Todos os meios pelos quais, até hoje, quis-se tornar moral a humanidade foram fundamentalmente imorais. Nietzsche. Crepúsculo dos ídolos. São Paulo: Companhia das letras, 2006, p.53.
Como é sabido, há quem considere a colaboração premiada imoral; logo, incompatível com o ordenamento jurídico, seja porque premiaria um traidor, seja porque estimularia uma conduta eticamente reprovável.
O equívoco é manifesto.
Com efeito, a colaboração premiada não é outra coisa senão uma confissão, embora com outro nome e com uma disciplina jurídico-penal própria, especial. E a confissão é tão legítima quanto qualquer outro meio de prova. Afinal, o investigado ou acusado, no exercício da ampla defesa, tem o direito de confessar – ou não confessar – o delito, com todas as suas circunstâncias, mencionando coautores e participes do crime, inclusive. O que não seria possível, moral ou juridicamente, é coagir o réu a confessar um crime ou proibi-lo de livremente confessá-lo.
Além disso, não existe um sistema moral universal/objetivo que valha para além da história e dos indivíduos concretamente considerados. Como disse Nietzsche, não existem fenômenos morais, mas apenas uma interpretação moral dos fenômenos (Além do bem e do mal, aforismo 108). A distinção entre moral e direito – são palavras de Kelsen – não pode ser encontrada naquilo que as duas ordens sociais prescrevem ou proíbem, mas no como elas prescrevem ou proíbem uma determinada conduta humana.[1]A distinção entre ordem jurídica e moral tem a ver, portanto, não com o conteúdo, mas com a forma.
Justo por isso, se, da perspectiva dos criminosos, há (ou não) uma traição por parte do delator, o mesmo já não ocorre do ponto de vista do Estado, que vê na sua iniciativa uma legítima colaboração no sentido de prevenir e reprimir crimes. De mais a mais, a “ética do crime” é um problema de e entre criminosos, não um problema do Estado.

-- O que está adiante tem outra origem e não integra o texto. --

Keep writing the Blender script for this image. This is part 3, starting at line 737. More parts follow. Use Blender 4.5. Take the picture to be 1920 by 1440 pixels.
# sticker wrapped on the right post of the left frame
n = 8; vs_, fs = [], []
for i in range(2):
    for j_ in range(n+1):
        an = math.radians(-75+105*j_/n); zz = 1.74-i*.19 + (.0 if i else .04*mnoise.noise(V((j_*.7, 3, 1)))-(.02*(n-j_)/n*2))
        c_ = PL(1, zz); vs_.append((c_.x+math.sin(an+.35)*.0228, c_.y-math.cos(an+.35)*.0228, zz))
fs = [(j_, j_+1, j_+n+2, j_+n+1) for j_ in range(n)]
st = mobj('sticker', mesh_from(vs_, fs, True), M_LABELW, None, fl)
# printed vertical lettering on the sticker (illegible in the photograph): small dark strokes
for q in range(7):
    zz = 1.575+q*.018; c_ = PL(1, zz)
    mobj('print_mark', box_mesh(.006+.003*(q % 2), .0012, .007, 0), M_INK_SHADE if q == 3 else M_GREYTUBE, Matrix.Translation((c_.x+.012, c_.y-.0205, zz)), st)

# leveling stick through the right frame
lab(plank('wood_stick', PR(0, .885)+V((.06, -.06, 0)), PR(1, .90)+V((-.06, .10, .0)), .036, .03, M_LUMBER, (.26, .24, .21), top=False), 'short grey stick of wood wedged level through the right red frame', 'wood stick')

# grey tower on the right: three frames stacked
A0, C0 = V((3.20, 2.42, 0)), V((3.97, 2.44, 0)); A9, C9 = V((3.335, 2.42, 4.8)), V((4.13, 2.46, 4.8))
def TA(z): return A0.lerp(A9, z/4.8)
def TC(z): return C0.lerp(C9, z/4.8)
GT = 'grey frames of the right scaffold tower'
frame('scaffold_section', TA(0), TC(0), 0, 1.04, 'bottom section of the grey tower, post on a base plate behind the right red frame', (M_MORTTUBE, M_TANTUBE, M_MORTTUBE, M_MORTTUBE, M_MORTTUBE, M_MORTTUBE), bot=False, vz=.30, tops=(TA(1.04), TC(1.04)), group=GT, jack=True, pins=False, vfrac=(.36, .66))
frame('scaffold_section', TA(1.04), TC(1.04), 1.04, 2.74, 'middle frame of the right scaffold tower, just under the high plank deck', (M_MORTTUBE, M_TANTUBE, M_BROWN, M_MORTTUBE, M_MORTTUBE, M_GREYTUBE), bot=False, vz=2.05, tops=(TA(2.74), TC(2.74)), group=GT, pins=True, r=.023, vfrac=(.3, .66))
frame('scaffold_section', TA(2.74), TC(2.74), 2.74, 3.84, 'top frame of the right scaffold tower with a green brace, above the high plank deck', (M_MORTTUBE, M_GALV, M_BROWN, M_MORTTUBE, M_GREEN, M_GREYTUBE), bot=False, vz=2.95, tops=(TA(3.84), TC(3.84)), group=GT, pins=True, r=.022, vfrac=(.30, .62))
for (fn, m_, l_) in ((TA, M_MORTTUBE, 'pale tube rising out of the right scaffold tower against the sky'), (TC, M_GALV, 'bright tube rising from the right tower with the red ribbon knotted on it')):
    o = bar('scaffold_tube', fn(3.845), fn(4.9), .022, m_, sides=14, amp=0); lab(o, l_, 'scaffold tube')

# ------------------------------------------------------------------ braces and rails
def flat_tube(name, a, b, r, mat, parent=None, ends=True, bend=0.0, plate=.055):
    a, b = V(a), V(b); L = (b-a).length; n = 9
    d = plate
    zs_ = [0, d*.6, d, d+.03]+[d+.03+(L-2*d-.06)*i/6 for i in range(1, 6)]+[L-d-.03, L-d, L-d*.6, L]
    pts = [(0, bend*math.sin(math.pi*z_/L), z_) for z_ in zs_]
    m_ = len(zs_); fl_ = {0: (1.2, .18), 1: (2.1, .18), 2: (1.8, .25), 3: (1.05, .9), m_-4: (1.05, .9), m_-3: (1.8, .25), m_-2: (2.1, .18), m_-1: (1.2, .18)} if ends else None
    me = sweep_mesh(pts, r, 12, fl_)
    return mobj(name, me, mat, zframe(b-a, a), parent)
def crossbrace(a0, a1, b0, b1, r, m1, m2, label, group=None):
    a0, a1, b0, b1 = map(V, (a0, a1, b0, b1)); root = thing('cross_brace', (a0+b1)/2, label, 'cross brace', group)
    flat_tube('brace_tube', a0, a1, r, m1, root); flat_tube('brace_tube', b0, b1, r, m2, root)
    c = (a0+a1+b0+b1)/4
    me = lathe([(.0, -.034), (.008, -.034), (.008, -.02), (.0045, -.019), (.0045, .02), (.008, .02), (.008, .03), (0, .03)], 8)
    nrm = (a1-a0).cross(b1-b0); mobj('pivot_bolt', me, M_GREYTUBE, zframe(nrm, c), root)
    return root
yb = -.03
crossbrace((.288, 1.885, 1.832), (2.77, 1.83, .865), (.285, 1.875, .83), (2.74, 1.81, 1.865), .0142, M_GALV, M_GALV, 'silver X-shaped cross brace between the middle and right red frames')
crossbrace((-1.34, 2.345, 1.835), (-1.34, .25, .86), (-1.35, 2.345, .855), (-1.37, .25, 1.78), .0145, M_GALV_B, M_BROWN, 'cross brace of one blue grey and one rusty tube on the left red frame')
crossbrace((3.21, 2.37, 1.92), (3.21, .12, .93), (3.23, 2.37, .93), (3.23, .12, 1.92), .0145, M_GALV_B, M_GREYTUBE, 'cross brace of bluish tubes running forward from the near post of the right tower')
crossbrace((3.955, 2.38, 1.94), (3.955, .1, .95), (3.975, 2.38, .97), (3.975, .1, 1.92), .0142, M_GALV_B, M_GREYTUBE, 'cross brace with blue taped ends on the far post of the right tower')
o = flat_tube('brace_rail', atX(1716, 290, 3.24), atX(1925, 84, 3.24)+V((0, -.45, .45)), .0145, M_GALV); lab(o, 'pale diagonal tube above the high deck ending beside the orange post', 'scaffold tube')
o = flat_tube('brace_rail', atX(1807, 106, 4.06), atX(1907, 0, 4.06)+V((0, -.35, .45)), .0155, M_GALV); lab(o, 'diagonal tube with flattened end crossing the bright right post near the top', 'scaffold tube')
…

Mesmo em relação à “ética do crime”, o delator não é, ou não é forçosamente, um traidor, sobretudo quando estiver sofrendo ameaças e o “dever de lealdade e silêncio” (omertà) lhe for prejudicial. Por vezes, delatar comparsas é necessário e exige coragem.
Não bastasse isso, de acordo com a moral dominante, o indivíduo tem o dever de dizer a verdade, tanto que a lei, que o obriga a isso (art. 4°, §14, da Lei 12.850/2013), criminaliza a colaboração caluniosa (art. 19 da Lei).
Ademais, direito e moral não de confundem, nem o direito é necessariamente moral, afinal nem tudo que é lícito é honesto/moral (Paulo – Digesto). Exatamente por isso, o ordenamento jurídico é pleno de institutos questionáveis do ponto de vista moral que nem por isso são ilegítimos, a exemplo da pena de morte, do aborto legal, do agente infiltrado, da tributação de atividades ilícitas (pecunia non olet) etc.. Em suma, a eventual imoralidade de um instituto jurídico não lhe afeta a juridicidade.
Finalmente, testemunhas e informantes também delatam, e nem por isso as criticamos moralmente.
Por último, as finalidades legais da delação (prevenir novos crimes, localizar vítimas, identificar coautores, recuperar o produto do crime etc.) são justas, morais e legítimas, a justificá-la plenamente. Como se vê, é possível, inclusive, colaboração sem delação de comparsas de crime (só recuperar ativos etc.). A atual colaboração não exige, portanto, inevitavelmente, delação.
Mais: premiar – ou não – a colaboração, e como fazê-lo, é uma opção político-criminal legítima.
Em suma, dizer-se que o delator é um traidor, ou que o é necessariamente, é um clichê, um simples preconceito moral, que não compromete, absolutamente, a legitimidade da colaboração.
Como é óbvio, advogar a moralidade e a juridicidade da colaboração premiada não significa ignorar ou legitimar possíveis abusos na sua aplicação, problema diverso e passível de ocorrer com qualquer instituto jurídico.
[1]. Kelsen, Hans. Teoria Pura do Direito. Tradução: João Baptista Machado. Martins Fontes: São Paulo, 2003, p. 71.